Si l’accès à la donnée doit être libéralisé, légiférer son utilisation reste indispensable. Il est indéniable que l’intelligence artificielle entraîne un certain nombre d’enjeux et de défis pour notre société, un encadrement juridique de son champ d’action est donc aujourd’hui primordial pour garantir la sécurité, l’intégrité et le respect de nos libertés fondamentales, et une utilisation cohérente et éthique de l'intelligence artificielle. Car oui, l’essence même d’une loi sur l’IA, qui questionne et remet en cause la confiance que nous pouvons lui porter, c’est savoir où placer le curseur de l’éthique. Un sujet qui revient au cœur des débats à chaque innovation technologique dans notre société. La mise en place d’un cadre éthique relatif à l’IA s’inscrit aussi dans une nécessité de réinstaurer une confiance dans le numérique. Pour contrer la méfiance qui peut exister quant au traitement des données personnelles, la transparence et la traçabilité semblent des pré-requis indéboulonnables. Mais au-delà, la réglementation par le prisme de l'éthique semble encore nébuleuse. Si l’éthique semble n’être jamais négociable, elle reste finalement toujours un sujet de débat, inscrit dans un contexte, une époque. Qu’on le veuille ou non, l’intelligence artificielle est à l’image de la société dans laquelle on vit. Légiférer, c’est donc imaginer la société dans laquelle on voudrait vivre demain. Si les lois doivent exister, elles doivent rester logiques et compréhensibles. Et surtout, elles doivent intégrer les entreprises dans leur élaboration pour être ancrées dans leur réalité et être plus facilement acceptées et appliquées. 
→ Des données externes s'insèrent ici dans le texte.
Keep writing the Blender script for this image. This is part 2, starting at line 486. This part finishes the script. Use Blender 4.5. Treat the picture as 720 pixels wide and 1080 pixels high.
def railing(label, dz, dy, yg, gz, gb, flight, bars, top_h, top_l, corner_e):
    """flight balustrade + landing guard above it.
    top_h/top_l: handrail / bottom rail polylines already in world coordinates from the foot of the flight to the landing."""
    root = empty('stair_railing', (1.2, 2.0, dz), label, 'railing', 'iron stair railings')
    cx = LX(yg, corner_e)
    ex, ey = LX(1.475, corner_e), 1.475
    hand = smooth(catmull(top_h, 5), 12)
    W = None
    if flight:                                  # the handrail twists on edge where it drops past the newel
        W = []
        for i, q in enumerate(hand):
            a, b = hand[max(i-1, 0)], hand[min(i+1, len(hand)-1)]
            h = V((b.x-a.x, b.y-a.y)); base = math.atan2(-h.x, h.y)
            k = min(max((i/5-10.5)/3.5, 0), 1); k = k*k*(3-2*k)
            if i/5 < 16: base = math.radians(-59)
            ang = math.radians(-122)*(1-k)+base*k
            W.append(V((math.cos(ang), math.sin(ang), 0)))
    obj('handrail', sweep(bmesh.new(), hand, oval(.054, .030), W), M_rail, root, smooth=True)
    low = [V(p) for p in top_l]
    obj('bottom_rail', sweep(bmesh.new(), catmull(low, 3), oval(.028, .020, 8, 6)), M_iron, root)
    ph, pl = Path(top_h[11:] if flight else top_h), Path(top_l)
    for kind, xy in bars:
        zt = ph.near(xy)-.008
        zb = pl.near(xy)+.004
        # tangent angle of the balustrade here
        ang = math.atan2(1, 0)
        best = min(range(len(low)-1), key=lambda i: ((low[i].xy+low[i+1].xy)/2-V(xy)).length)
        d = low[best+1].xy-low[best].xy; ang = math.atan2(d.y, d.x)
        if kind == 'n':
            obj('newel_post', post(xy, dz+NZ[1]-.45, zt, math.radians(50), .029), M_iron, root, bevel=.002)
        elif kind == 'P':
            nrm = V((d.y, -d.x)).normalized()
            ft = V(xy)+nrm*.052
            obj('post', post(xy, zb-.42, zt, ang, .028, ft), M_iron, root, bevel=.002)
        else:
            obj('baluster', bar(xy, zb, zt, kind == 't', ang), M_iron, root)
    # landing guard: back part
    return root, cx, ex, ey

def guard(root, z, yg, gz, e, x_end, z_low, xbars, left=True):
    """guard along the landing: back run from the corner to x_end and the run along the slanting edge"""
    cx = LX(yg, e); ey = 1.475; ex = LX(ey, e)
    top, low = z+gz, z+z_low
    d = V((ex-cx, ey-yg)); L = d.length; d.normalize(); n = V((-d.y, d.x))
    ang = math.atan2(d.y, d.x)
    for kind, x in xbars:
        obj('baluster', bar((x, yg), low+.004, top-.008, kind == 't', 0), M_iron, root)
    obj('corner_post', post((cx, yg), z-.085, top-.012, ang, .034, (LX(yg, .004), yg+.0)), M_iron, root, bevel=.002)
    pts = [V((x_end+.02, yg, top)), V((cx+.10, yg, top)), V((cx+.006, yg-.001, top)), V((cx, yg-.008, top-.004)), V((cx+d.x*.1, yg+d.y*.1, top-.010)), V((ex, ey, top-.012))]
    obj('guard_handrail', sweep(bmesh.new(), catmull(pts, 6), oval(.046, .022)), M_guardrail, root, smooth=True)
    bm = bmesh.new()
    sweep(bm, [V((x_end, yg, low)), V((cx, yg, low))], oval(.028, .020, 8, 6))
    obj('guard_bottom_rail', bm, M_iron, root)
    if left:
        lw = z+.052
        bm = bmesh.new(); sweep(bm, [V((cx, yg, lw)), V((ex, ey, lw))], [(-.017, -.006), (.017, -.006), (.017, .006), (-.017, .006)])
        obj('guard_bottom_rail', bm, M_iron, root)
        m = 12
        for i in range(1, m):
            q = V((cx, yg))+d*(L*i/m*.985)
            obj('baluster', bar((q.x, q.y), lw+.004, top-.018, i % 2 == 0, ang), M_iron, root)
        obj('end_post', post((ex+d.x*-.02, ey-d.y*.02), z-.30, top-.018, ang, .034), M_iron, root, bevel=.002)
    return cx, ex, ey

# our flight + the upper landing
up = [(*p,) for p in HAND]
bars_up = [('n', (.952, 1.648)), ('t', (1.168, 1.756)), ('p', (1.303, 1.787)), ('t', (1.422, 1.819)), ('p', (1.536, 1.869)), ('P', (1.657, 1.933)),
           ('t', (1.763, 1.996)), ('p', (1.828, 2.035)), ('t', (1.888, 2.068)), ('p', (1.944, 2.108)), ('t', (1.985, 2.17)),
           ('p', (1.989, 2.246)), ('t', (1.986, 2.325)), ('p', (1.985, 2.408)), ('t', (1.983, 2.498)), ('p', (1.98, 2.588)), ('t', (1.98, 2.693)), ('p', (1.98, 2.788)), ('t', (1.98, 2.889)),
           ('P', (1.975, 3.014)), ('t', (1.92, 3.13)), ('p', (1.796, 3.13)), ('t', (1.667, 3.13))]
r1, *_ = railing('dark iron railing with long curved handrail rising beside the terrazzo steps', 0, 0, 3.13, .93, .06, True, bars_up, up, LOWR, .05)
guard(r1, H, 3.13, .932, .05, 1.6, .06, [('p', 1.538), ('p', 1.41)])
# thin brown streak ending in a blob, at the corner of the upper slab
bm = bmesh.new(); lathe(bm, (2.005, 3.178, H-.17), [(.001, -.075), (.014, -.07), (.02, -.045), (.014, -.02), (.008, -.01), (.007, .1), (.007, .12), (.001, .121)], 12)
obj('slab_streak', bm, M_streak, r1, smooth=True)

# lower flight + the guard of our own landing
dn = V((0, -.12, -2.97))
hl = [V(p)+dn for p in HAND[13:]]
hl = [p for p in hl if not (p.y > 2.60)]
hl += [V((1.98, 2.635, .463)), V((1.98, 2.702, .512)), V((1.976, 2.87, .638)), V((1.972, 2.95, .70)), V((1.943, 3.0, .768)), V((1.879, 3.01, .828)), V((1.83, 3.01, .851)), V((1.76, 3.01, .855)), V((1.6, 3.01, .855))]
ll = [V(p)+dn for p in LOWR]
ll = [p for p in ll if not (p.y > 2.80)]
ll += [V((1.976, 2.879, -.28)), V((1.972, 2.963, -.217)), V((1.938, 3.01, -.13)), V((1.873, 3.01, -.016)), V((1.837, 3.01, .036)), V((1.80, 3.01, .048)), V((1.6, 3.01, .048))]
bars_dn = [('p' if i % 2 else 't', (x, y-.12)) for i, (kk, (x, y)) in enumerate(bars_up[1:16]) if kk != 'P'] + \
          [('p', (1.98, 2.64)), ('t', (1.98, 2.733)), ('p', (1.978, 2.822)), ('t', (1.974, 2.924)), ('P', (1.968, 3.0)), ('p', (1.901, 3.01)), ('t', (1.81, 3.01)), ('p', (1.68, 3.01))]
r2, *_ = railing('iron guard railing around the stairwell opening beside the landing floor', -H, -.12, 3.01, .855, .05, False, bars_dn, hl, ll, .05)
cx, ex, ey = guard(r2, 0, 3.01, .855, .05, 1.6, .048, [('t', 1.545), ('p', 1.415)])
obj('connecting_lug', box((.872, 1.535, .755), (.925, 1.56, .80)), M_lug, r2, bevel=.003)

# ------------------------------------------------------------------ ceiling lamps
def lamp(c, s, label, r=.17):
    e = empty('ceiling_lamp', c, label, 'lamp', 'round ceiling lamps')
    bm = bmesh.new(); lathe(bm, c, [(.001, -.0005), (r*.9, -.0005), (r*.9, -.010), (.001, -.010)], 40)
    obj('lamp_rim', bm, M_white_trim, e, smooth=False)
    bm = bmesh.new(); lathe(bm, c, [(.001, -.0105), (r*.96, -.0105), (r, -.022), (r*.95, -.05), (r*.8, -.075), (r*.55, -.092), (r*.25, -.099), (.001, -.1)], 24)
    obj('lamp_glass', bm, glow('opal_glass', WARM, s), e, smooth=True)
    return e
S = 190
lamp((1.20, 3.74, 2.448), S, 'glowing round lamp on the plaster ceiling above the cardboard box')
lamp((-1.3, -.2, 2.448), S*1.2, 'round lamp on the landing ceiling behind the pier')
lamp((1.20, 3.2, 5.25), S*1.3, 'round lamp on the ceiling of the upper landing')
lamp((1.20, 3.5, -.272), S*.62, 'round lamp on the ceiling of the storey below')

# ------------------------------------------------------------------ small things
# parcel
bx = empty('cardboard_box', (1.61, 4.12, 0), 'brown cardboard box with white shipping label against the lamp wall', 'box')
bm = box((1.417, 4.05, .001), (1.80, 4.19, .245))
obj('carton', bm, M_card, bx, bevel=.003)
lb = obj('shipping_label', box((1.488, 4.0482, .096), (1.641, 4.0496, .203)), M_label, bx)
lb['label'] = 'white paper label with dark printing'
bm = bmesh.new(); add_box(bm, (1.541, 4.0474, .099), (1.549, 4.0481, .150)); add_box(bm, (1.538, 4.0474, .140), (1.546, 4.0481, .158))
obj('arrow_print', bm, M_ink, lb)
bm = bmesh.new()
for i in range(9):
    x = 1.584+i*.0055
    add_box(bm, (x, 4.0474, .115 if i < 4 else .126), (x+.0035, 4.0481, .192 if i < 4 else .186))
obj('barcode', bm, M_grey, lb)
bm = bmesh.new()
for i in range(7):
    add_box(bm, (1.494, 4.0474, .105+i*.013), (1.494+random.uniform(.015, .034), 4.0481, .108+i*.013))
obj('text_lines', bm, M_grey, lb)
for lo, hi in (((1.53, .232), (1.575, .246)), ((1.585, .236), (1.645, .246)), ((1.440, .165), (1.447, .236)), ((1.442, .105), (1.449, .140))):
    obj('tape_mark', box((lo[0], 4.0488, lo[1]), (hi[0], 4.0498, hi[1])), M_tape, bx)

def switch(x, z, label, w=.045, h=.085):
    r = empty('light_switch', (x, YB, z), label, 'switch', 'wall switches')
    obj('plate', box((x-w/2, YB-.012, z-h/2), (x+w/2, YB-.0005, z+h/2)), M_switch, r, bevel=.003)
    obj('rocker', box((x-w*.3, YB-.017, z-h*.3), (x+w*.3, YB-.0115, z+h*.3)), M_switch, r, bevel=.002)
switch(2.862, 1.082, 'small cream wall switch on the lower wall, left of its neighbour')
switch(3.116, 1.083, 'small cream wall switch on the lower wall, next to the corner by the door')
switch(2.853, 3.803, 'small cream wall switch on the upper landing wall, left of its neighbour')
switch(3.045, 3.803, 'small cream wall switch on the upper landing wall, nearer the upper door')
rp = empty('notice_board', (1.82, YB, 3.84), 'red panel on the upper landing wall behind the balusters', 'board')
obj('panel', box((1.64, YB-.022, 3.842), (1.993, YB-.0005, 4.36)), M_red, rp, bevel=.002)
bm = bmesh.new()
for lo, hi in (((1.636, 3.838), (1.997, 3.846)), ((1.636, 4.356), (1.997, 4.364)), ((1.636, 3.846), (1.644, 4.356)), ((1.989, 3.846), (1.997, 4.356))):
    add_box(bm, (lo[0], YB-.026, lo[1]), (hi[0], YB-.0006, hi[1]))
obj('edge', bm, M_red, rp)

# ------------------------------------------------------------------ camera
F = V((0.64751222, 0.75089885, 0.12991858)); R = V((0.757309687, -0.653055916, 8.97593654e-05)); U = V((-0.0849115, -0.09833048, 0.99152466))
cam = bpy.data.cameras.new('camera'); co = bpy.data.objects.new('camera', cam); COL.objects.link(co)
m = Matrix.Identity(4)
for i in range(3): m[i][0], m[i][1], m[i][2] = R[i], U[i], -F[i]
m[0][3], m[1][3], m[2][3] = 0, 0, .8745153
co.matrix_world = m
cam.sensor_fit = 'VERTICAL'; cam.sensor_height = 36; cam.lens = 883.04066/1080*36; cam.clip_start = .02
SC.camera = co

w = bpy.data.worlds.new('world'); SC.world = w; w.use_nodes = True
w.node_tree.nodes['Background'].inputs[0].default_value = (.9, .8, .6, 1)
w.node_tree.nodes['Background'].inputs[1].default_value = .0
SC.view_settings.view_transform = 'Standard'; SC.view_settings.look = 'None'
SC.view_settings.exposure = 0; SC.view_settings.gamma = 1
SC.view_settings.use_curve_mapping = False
Il est vital pour la compétitivité européenne de modifier son approche de l’accès à la donnée, pour encourager et faciliter l’innovation en lien avec l’intelligence artificielle. Une libéralisation de la data, couplée à un cadre réglementaire correctement établi, permettra enfin à l’Europe de rivaliser avec les géants technologiques du monde.